So Pixar isn't using a CPU based render farm? I can't find a source for that. Maybe you can for me?
As far as Mantle for the view port, I know how it has been done. I guess it just depends on whether or not AMD wants to change the business model and try offering a lower cost solution using Mantle. It's not like there isn't a market there if they decide to exploit it.
Renderman has had gpu acceleration support for a long time but it doesn't mean they don't use any cpu instructions in the production pipeline at all right now nor is that relevant. My knowledge is mostly from being an animation geek who attended presentations and watched the dvd commentaries/behind the scenes in almost all the animated features during the recent golden age of cgi films. But even if your currency is a google link, here's
one only three keywords away.
Pixar and Disney have had gpu renderfarms as far back as 2008 during the production of Bolt which is where I first heard of it. Obviously at first it was to allow partial rendered quality on crucial portions of the scenes which let artists waste less time to get the look they were after and that's only what they're showing to journalists at the time. How many shaders are gpu render compatible now, who knows.

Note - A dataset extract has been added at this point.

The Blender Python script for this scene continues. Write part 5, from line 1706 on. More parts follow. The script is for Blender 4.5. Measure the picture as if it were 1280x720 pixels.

What I do know is they've made a presentation at siggraph where they were rendering a scene in real time with production quality on what they described as cuda code. Make that what you will, they won't be disclosing their technical secrets just to settle internet disputes but what I know is that what was shown was previously impossible to do with cpu based rendering.
As far as what's possible to do in their professional card market price point, the pro market is almost completely inelastic. They could have done that anytime without sinking money into a mantle implementation and earn millions when they can earn billions. I highly doubt they would start now.